There was thus an urgent need to build a pro-growth agenda, for which the services sector was the best candidate, since it accounted for 60-70 percent of the G20 GDP. Such an agenda meant reforms: in order to take the right decisions when redesigning their strategies, service providers needed clarity and predictability on how their markets would operate. History shows that introducing pro-growth domestic reforms is hugely bolstered by opening — or reopening — domestic markets to foreign competitors.

This is why a 'sleeping' Doha was not a reason for not starting negotiations thennow on how to improve market access in services.

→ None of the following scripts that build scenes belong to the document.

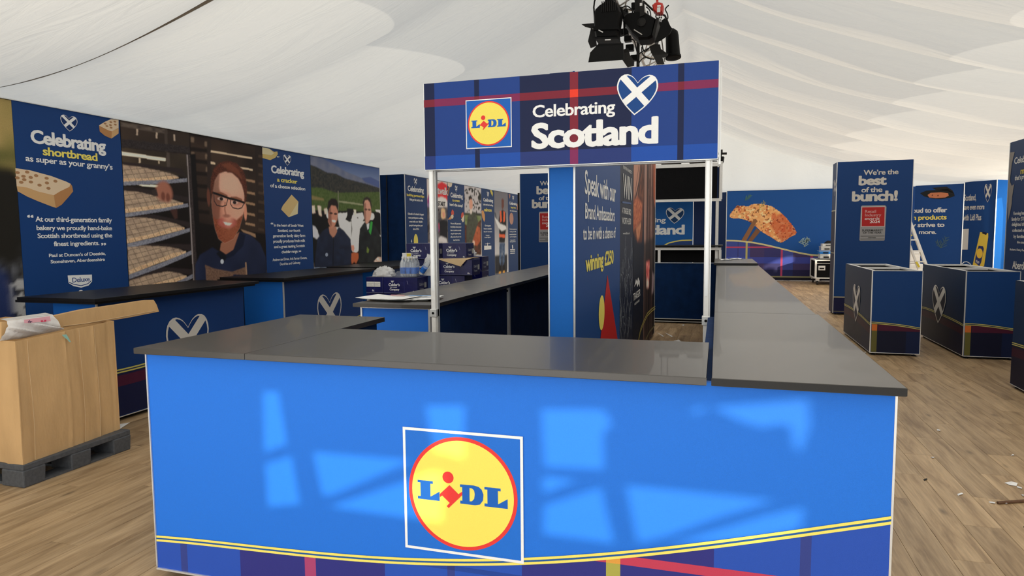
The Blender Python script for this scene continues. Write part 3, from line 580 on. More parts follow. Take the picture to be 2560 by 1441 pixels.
b.poly([(2.32,1.903),(3.041,1.916),(3.042,1.896),(2.32,1.885)], (.05, .10, .25)); b.poly([(3.372,0.957),(3.54,1.039),(3.652,0.999),(3.762,1.044),(3.939,0.986),(3.944,0.911),(3.824,0.962),(3.683,0.932),(3.57,0.989)], WH); b.build('prize_lettering', t, 'white prize lettering and mountain mark')
b = Art(pl, .004); rr = random.Random(3)
x0, z1 = (2.116,1.404); x1, z0 = (3.181,0.447)
for k in range(95):     # chalk line drawing of food
    a0 = rr.random(); u = x0+(x1-x0)*rr.random(); v = z0+(z1-z0)*(rr.random()**1.15)*(1.1 if u > x0+.8*(x1-x0) else .95); L = .05+.18*rr.random(); ang = rr.uniform(.9, 2.2); pts = []
    for i in range(5): pts.append((min(max(u, x0), x1), v)); u += L/4*math.cos(ang); v += L/4*math.sin(ang); ang += rr.uniform(-.6, .6)
    b.line(pts, .007, (.38, .42, .46))
b.build('chalk_drawing', t, 'white chalk line drawing of food')
b = Art(pl, .004); cv = [(3.82,0.262),(4.067,0.368),(4.429,0.423),(4.951,0.468),(5.54,0.458),(6.159,0.43)]
for o_ in (0, .035): b.line([(u, v-o_) for u, v in cv], .018, (.45, .38, .10))
cv = [(4.706,0.123),(5.261,0.161),(6.164,0.136)]; b.line(cv, .03, (.16, .14, .06)); b.build('yellow_curve', t)
foot(-1.0, 4.6, t, h=.03); foot(-1.0, 10.3, t, h=.03)

# ------------------------------------------------------------------ kiosk frame at the far end
t = thing('kiosk_frame', 'open aluminium kiosk frame with black header, shelf and navy skirt at the far end', 'kiosk', (-.5, 11.9, 0))
mb = MB(); Yk = 11.9
mb.box((-2.0, Yk, 2.68), (.05, Yk+.05, 2.74)); mb.box((-2.0, Yk, 2.10), (.05, Yk+.05, 2.145)); mb.build('header_rail', M_white, t)
for x, z0, z1 in ((-2.03, 0, 2.74), (.012, 2.13, 2.76), (-.04, 0, 2.13)): MB().box((x, Yk+.005, z0), (x+.05, Yk+.06, z1)).build('frame_post', M_white, t, bevel=.003)
MB().box((-1.98, Yk+.02, 2.145), (-.02, Yk+.04, 2.68)).build('black_header', M_blackf, t); MB().box((.0, Yk+.01, 2.15), (.02, Yk+.03, 2.7)).build('header_side', M_black, t)
MB().box((-2.0, Yk-.05, 1.335), (.085, Yk+.5, 1.355)).build('shelf_board', M_lamb, t); mb = MB(); mb.box((-2, Yk-.02, 1.275), (.06, Yk+.02, 1.318)); mb.build('shelf_rail', M_white, t)
for x in (-2.0, -.99, .02): MB().box((x, Yk-.02, 1.06), (x+.045, Yk+.02, 1.275)).build('shelf_leg', M_white, t)
MB().box((-2, Yk+.1, 1.06), (.05, Yk+.12, 1.335)).build('black_back', M_blackf, t); mb = MB(); mb.box((-2, Yk-.03, 1.05), (-.0, Yk-.02, 1.058)); mb.box((-2, Yk-.035, .075), (-.0, Yk-.02, .087)); mb.box((-2, Yk-.035, .03), (-.0, Yk-.02, .042)); mb.build('skirt_trim', M_alu, t)
sk = MB(); n = 60; sk.v = [(-2+2.0*i/n, Yk+.008*math.sin(i*.9+r), 1.05-.97*r/3) for r in range(4) for i in range(n+1)]; sk.f = [(r*(n+1)+i, r*(n+1)+i+1, (r+1)*(n+1)+i+1, (r+1)*(n+1)+i) for r in range(3) for i in range(n)]; sk.c = [None]*len(sk.f); sk.build('skirt', M_navy, t, smooth=True)
MB().box((-2.0, Yk+.05, .0), (-.0, Yk+.09, .12)).build('plinth', M_black, t)
pl = PLN['KB']; kp = MB(); board('back_panel', pl, .0, 1.57, 1.0, 2.72, (.008, .12, .42), t, .03); board('back_panel', pl, 1.581, 2.02, 1.0, 2.72, (.003, .022, .10), t, .03)
b = Art(pl, .002); b.text('Celebrating', 0.925-.62, *(1.095,1.765,0.083), WHITE, .02, .94); b.text('Scotland', 0.926-.55, *(1.43,1.546,0.166), WHITE, .035, .92)
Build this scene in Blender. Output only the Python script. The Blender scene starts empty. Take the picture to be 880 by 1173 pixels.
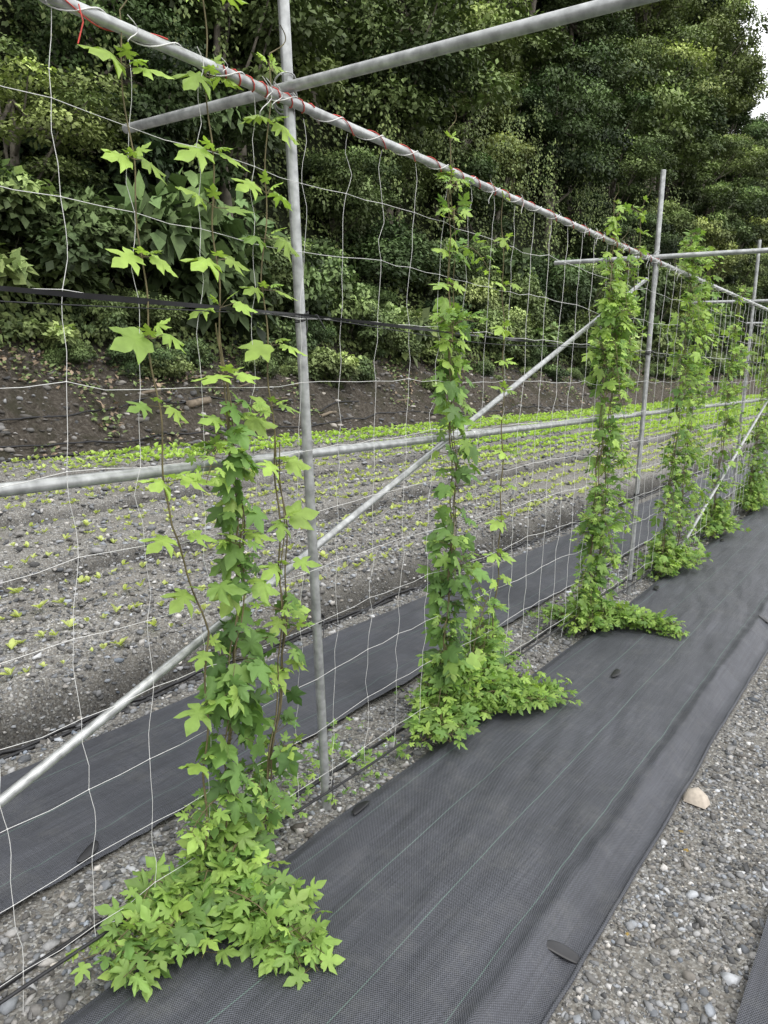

This paper argues that the two largest world economies, the United States and the EU, should launch bilateral negotiations on services. The expected gains for consumers and the opportunities for service providers were huge in both sides of the Atlantic because their services sectors were likewise huge and because the protection still prevailing in many services areas was still high. Potential gains came from three sources:

+ cutting the currently applied barriers on market entry;
+ lowering the U.S. and EU bound commitments on services liberalization dating from the Uruguay Round to the level of the (much) lower barriers actually in force today, a source of invaluable certainty in a crisis plagued by so much uncertainty; and
+ 'defragmenting' the EU internal market by opening the markets of the most protectionist EU Member States to competition from the United States and from the other EU Member States — and vice-versa for the U.S. 'internal market'
In this context, this paper gives a sense of the services for which some ' willingness to negotiate ' could be targeted for moving ahead.